No próximo mês de março, Kunkel vai lançar seu segundo livro, Utopia or Bust. Apesar de não ser continuação de Indecisão, o livro vai de fato tentar explicar, ou ao menos explorar, o que representa o socialismo hoje, por meio de uma série de ensaios de pensadores de esquerda contemporâneos, como Fredric Jameson e David Harvey. Depois do sucesso de Indecisão – que conquistou um lugar nas listas de Best-sellers, foi traduzido para diversas línguas e se tornou atraente para Hollywood – Kunkel não se aproveitou de seu estrelato da mesma forma que, digamos, Jay McInerney.

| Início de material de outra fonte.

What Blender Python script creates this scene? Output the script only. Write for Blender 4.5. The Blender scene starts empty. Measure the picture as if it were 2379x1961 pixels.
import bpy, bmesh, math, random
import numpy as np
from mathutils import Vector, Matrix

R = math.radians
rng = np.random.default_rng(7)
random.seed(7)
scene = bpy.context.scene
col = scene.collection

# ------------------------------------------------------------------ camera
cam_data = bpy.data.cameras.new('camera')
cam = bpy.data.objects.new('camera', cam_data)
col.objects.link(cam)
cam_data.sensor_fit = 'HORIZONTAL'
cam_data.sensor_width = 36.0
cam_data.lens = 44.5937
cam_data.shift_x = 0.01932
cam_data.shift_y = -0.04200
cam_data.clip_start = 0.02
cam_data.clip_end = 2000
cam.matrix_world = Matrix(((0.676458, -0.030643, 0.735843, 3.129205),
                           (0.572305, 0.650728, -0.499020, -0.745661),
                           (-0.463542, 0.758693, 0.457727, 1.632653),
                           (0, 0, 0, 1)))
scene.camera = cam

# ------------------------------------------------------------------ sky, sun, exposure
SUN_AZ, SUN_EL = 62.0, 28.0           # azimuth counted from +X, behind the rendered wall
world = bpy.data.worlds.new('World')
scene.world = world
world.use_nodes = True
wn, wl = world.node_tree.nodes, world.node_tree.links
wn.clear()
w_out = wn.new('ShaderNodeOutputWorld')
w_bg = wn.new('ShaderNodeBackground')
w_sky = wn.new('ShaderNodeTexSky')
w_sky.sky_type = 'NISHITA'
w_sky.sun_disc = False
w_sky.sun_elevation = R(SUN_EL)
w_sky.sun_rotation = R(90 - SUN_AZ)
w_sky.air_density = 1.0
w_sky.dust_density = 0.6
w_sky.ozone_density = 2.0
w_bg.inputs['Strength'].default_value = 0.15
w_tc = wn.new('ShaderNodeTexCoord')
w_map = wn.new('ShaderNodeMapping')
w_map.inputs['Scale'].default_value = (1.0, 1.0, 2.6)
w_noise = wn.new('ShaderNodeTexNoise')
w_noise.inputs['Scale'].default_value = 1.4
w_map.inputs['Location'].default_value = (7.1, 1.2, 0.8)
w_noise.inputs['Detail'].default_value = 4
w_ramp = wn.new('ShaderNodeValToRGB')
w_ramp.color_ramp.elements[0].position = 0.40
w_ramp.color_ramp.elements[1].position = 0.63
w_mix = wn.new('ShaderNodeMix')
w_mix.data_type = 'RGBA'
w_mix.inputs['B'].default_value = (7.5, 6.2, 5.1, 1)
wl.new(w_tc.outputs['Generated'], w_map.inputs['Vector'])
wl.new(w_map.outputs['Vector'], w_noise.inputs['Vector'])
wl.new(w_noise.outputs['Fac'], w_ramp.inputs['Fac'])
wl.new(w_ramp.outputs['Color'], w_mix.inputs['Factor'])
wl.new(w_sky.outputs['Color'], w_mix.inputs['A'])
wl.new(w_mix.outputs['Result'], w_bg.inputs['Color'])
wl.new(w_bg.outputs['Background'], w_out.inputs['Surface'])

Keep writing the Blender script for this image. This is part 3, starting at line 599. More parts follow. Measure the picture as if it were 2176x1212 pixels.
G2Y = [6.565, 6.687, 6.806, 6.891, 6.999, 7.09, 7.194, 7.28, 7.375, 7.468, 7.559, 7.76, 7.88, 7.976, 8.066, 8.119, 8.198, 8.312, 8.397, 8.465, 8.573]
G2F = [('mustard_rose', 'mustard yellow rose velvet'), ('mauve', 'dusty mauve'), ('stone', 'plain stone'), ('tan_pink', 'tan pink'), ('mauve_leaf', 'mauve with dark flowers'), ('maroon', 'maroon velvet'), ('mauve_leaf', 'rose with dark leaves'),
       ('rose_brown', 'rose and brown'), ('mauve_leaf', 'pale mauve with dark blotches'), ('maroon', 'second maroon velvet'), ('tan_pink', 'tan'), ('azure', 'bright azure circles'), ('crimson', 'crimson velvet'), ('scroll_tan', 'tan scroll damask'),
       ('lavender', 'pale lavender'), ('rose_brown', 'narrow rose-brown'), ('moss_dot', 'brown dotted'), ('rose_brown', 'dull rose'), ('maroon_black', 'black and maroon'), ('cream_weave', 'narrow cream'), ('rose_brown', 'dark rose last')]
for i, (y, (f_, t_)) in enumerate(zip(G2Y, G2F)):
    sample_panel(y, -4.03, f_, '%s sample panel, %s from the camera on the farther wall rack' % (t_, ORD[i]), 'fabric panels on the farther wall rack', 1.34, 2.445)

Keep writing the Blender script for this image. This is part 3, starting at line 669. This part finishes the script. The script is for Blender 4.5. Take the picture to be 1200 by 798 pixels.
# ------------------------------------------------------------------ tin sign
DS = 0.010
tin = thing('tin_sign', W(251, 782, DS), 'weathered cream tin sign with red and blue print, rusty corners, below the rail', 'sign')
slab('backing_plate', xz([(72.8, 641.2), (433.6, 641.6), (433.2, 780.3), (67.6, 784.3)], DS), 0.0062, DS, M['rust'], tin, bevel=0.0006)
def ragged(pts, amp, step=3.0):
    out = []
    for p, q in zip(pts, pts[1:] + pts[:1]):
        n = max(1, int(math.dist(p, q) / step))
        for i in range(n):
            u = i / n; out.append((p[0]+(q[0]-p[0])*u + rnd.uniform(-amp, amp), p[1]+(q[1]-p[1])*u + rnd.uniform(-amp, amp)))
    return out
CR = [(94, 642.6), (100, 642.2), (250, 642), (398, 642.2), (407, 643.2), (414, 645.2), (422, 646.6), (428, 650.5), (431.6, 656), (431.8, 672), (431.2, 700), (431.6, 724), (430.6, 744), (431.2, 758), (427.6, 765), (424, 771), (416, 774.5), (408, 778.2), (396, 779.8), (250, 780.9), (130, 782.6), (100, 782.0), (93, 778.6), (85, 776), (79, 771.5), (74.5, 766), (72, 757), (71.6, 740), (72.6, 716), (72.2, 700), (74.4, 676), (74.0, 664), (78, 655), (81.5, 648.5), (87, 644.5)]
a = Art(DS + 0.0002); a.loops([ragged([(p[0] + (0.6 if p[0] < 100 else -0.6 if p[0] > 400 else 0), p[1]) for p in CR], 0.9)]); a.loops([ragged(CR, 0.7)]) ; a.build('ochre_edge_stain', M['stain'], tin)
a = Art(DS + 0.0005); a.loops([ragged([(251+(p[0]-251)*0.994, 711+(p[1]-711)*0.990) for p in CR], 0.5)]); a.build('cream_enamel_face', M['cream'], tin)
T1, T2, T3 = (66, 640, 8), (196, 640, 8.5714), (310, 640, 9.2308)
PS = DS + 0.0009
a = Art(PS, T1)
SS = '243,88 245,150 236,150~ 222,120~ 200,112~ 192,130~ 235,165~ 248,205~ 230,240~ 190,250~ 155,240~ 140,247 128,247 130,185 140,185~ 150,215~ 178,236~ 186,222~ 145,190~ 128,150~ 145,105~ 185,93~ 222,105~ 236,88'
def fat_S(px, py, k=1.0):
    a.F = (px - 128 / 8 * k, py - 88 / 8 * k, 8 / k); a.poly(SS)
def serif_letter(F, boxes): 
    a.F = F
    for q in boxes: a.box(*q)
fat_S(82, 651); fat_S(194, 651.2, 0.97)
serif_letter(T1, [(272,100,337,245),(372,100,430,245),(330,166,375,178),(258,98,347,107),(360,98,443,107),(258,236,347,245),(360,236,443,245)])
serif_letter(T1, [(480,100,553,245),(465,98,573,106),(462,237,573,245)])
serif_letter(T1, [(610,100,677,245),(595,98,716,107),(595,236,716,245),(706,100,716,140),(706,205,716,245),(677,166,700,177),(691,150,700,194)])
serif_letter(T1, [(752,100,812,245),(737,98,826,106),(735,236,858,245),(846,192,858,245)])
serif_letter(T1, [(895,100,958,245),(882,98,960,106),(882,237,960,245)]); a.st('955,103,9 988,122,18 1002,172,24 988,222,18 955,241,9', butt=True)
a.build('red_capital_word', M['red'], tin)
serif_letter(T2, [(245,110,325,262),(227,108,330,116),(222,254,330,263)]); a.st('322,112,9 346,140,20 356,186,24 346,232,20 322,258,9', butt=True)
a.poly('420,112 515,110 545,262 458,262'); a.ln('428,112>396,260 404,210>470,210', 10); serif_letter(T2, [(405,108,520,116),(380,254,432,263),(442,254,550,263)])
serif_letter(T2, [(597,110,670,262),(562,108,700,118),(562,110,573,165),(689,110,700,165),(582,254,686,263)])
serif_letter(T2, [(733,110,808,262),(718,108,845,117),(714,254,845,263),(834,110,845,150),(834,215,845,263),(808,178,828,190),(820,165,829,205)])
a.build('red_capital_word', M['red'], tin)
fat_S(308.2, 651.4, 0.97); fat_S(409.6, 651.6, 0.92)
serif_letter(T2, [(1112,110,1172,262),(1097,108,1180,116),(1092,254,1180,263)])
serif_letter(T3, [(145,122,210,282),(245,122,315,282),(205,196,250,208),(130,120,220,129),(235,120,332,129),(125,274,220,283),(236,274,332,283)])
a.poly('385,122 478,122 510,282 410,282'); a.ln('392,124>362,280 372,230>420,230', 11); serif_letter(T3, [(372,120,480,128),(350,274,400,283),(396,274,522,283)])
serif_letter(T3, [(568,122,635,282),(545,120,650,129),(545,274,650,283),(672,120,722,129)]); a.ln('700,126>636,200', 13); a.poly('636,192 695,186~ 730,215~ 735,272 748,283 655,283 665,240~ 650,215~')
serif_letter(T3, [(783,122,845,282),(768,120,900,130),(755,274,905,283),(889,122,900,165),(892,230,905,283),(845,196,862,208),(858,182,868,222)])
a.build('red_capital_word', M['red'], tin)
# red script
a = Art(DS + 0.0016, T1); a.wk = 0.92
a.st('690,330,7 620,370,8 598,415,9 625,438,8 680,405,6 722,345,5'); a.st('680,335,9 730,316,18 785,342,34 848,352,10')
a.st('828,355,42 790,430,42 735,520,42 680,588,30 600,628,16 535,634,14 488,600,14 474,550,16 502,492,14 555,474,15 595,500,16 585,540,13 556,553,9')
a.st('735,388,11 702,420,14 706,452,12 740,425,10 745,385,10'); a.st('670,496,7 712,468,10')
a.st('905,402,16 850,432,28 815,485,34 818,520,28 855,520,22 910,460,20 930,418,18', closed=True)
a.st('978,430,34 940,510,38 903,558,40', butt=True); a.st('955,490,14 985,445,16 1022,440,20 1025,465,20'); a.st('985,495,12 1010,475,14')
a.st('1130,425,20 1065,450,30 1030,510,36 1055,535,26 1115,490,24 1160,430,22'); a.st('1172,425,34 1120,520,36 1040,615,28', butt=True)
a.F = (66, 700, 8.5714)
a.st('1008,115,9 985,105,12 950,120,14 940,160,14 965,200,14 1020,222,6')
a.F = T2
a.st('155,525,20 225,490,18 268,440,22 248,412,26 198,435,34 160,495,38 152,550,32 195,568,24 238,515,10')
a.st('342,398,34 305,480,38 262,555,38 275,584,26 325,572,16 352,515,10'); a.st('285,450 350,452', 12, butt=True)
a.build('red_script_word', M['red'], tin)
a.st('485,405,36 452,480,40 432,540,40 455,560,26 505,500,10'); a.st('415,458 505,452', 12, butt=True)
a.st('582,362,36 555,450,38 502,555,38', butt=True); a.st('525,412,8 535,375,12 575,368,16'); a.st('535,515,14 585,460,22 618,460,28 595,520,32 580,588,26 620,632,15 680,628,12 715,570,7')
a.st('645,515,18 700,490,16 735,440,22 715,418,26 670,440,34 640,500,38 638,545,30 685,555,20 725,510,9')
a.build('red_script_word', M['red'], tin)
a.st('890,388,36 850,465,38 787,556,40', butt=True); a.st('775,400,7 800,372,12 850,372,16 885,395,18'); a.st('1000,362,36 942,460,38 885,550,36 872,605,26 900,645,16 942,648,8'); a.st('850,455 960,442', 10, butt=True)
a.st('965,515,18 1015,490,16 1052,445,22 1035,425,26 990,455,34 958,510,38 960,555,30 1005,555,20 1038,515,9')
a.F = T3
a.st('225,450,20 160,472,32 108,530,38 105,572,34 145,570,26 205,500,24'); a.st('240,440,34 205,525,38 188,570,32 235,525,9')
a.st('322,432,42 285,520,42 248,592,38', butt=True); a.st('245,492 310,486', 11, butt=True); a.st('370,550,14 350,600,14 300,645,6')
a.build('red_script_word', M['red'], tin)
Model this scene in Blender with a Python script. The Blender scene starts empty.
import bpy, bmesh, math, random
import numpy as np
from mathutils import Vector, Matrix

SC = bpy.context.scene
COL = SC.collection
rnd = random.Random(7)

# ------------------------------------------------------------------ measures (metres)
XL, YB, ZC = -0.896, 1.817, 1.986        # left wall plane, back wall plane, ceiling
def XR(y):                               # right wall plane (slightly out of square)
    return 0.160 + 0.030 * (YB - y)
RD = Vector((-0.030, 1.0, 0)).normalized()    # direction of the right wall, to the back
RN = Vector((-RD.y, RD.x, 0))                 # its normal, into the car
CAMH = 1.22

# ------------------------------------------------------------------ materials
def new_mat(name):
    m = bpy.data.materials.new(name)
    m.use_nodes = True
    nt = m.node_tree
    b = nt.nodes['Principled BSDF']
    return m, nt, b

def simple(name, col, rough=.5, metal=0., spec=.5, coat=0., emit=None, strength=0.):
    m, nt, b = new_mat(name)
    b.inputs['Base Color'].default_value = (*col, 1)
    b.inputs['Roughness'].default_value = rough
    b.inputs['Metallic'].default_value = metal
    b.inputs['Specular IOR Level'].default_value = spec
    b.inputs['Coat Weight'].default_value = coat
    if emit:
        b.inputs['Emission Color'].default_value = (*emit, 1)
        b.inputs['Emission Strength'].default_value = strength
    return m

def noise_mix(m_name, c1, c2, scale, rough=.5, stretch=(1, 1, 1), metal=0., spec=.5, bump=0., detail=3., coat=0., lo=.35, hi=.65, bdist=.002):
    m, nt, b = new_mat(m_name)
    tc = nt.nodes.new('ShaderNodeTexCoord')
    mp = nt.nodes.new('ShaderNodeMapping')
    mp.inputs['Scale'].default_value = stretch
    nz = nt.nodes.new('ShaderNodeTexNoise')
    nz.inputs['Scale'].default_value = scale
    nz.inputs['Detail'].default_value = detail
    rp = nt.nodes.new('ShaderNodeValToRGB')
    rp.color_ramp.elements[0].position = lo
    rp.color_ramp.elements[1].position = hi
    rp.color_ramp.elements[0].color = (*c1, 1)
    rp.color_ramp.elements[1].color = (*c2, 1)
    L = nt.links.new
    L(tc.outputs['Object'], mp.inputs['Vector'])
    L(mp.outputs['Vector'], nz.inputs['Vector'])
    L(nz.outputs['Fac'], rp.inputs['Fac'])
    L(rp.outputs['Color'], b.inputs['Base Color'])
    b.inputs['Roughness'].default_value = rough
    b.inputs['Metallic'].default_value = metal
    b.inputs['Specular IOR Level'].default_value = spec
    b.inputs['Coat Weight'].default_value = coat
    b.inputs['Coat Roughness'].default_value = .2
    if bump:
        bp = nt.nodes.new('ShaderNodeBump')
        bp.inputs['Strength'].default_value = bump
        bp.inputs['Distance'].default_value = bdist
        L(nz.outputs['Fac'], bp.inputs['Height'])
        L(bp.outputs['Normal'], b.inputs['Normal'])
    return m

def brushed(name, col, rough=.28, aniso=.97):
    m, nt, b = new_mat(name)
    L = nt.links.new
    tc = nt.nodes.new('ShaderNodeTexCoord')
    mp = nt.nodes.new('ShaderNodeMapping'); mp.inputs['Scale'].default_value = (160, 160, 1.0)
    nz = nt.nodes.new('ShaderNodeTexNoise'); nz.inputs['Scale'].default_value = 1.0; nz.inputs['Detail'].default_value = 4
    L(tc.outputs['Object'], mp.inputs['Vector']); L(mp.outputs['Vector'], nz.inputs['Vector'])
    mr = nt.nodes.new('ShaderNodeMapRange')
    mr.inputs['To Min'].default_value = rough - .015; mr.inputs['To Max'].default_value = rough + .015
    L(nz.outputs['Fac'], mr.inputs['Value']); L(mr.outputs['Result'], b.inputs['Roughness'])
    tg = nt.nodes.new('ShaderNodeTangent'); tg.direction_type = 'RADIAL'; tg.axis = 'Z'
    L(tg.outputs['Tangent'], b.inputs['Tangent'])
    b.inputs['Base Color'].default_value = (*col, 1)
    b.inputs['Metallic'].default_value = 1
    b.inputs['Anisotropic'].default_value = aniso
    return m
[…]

Pelo contrário. Depois de cair em uma depressão profunda, ele seguiu o exemplo do seu próprio personagem, mudando-se para Buenos Aires e se submergindo profundamente em teoria anticapitalista. Em um rascunho da introdução de seu novo livro, ele escreve “Para decepção de amigos que prefeririam ler minha ficção – bem como de meu agente literário, que preferiria vender – parece que eu virei um intelectual marxista público.”
De um modo estranho, no entanto, Kunkel não fugiu inteiramente do negócio. Seu novo livro surge num momento em que há um interesse renovado em Marx entre jovens autores, ativistas e estudiosos, que têm começado a identificar o capitalismo, frente à crise financeira, como um problema, e não mais como algo inevitável.
Seria simplista demais dizer que o marxismo voltou, porque ele de fato nunca foi embora. Nos EUA depois da queda do Muro de Berlim, entretanto, estava restrita ao departamento de inglês da universidade, tornando-se objeto de crítica ácida.
Então veio o crash econômico, o Occupy Wall Street, e o desastre ainda em curso da austeridade na Europa. “Na época do Occupy, principalmente, muita gente de todo tipo de esquerda, trabalhando em publicações grandes ou literárias, meio que se encontraram, começaram a conversar, e descobriram quem estava interessado em política de classe”, diz Sarah Leonard, a editora de 25 anos da Dissent, o jornal social-democrata fundado quase 60 anos atrás por Irving Howe. “Nós essencialmente achamos um política antiga que faz sentido hoje”.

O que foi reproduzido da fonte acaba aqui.